When fixing unbalanced quotes, don't fix quotes that should be unbalanced.
When using quote marks around speech, if the speech is more than one paragraph, closing quotes are not used at the end of each paragraph, but only at the end of the last paragraph:
He said, "This is a long bit of reported speech I'm making, so long that I'll have to break it into more than one paragraph.
"This is still me speaking, continuing my speech in a new paragraph, and looking set to carry on until the audience falls asleep.
"In fact, I have so little to say, but I'm using so many words to say it, that I suspect my some people in my audience are quietly creeping out the back of the hall."
Quote:
Originally Posted by ShellShock
I think the biggest problem here is the unbalanced quotes - I can't think of any way of automatically balancing them, because this requires natural language skills.

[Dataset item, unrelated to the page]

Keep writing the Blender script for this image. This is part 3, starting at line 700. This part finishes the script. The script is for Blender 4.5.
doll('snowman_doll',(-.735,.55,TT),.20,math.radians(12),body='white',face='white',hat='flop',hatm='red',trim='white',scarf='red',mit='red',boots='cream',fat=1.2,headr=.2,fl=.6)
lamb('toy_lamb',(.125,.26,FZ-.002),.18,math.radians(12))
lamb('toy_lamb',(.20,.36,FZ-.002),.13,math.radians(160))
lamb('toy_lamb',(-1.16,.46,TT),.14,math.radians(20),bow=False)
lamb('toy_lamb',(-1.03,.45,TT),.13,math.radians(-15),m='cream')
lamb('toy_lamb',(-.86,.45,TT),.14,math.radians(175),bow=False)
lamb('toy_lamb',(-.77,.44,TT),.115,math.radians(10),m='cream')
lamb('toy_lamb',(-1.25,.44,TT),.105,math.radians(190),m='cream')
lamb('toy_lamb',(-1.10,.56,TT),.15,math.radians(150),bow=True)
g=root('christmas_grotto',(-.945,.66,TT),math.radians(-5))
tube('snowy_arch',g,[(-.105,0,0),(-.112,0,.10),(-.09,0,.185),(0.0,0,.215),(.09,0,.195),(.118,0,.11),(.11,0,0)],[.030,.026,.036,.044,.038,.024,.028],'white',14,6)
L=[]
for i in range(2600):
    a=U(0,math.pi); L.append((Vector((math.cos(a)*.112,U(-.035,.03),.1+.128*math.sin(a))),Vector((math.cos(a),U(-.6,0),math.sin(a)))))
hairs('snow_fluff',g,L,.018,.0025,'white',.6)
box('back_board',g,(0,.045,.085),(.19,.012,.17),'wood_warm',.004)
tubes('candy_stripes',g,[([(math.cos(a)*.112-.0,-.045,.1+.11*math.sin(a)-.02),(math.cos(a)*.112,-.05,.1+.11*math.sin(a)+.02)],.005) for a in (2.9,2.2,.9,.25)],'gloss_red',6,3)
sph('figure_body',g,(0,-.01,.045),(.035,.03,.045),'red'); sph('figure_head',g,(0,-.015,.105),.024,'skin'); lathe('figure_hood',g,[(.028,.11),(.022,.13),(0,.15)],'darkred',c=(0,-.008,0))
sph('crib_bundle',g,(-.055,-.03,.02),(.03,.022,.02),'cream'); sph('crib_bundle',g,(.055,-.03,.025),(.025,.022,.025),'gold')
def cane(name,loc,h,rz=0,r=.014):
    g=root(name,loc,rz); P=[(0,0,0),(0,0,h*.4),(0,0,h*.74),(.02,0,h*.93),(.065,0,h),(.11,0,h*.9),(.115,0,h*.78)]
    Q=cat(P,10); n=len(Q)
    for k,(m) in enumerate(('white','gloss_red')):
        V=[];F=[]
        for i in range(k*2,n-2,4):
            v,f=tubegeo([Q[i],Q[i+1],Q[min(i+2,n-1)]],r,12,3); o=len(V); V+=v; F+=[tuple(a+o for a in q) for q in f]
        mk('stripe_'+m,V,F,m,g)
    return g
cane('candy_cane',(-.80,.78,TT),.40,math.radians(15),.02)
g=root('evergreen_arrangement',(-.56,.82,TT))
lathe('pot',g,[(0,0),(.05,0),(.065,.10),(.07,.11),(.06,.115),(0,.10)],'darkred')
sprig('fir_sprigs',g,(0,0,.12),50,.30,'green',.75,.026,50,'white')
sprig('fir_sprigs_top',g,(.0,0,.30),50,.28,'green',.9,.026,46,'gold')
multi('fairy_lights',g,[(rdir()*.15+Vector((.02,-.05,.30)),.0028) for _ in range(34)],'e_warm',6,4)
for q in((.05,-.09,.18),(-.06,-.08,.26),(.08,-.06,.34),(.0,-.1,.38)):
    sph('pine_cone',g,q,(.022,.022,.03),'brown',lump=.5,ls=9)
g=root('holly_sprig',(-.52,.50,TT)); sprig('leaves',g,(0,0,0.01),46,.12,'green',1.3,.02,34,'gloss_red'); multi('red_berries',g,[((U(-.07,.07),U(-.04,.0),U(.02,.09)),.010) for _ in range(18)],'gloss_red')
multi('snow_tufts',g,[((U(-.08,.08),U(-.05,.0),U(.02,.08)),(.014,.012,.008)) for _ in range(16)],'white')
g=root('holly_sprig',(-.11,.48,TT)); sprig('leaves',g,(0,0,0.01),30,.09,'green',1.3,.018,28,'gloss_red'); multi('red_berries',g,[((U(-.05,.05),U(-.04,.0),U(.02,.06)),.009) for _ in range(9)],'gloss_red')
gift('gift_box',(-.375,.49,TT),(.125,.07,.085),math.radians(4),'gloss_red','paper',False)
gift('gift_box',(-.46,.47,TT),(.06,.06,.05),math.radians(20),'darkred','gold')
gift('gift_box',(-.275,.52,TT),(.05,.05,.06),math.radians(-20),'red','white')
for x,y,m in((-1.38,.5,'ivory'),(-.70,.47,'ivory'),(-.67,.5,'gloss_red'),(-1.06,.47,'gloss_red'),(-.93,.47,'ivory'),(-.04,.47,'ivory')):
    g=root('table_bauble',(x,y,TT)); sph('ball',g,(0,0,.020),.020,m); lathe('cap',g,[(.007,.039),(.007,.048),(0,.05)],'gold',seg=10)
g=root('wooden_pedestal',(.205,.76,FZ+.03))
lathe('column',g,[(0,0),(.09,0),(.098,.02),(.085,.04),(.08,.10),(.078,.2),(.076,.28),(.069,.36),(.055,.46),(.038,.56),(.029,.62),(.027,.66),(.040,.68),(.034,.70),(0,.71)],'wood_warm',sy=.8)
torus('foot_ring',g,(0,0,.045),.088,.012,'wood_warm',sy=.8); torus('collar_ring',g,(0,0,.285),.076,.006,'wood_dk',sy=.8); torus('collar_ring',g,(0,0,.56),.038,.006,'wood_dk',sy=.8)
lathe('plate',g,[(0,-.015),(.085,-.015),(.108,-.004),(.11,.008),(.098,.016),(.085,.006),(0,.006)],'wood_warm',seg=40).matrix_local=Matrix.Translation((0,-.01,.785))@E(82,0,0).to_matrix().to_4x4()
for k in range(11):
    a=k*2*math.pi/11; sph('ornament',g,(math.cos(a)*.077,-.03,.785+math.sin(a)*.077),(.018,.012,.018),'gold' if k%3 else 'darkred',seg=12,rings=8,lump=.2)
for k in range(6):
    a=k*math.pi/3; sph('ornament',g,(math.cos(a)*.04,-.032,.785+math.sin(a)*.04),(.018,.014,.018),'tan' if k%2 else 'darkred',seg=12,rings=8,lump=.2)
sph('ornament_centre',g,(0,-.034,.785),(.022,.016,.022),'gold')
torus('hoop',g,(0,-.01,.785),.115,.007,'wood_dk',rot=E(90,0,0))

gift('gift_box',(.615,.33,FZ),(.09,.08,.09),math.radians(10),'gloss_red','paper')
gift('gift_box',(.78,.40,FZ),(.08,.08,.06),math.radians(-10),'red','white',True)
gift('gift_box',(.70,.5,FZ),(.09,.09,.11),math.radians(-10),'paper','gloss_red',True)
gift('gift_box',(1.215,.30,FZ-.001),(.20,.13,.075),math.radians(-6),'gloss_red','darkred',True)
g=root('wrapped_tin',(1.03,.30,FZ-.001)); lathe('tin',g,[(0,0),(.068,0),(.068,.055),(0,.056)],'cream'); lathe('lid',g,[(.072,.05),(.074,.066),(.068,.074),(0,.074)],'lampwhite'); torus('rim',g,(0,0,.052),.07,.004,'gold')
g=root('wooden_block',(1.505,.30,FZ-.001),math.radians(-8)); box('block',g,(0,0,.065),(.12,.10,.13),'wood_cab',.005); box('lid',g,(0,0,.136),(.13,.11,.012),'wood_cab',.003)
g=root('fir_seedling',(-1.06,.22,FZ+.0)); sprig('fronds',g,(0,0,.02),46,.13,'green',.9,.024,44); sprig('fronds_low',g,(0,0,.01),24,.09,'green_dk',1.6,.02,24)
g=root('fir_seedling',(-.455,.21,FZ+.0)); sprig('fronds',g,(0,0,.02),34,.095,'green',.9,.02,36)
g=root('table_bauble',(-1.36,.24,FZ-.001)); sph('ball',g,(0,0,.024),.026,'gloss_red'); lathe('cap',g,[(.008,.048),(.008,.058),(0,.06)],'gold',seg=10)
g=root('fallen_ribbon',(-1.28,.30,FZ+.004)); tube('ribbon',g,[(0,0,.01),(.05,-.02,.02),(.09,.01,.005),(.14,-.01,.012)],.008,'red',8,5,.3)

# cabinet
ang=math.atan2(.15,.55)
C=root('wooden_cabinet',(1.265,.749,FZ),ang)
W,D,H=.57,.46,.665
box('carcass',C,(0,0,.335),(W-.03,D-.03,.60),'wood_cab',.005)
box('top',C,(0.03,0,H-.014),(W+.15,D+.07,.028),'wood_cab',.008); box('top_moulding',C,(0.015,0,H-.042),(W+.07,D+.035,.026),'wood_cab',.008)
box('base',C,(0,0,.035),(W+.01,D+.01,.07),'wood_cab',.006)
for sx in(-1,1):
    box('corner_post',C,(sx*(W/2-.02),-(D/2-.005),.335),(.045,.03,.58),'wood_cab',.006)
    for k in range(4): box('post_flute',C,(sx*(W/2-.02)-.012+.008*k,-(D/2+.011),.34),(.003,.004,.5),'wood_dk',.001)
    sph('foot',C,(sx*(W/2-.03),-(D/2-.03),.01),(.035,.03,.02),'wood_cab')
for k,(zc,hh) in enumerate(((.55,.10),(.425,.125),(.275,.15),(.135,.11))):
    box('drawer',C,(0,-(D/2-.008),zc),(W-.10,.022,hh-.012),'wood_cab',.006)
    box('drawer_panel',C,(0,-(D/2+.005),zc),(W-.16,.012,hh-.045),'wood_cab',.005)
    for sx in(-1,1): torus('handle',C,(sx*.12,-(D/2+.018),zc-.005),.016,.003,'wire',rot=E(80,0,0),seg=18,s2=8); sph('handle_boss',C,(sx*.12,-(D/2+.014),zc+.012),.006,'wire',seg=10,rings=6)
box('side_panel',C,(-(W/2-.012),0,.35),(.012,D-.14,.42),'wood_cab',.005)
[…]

Assuming you have manually balanced the quotes, you could then use the Word auto-correct feature to replace " with the smart quotes throughout the document - this uses a different character for opening and closing quotes. It would then be possible to global search and replace e.g., opening quote followed by space, with just an opening quote.
I have had to go through exactly this process with one of the books I read recently. As I read the book on the reader, I book-marked pages with errors, so that later I could fix these errors in Word (the source document was an RTF). Unbalanced quotes were one of the biggest problems, and I could not think of any way of automatically fixing them (and I am a programmer).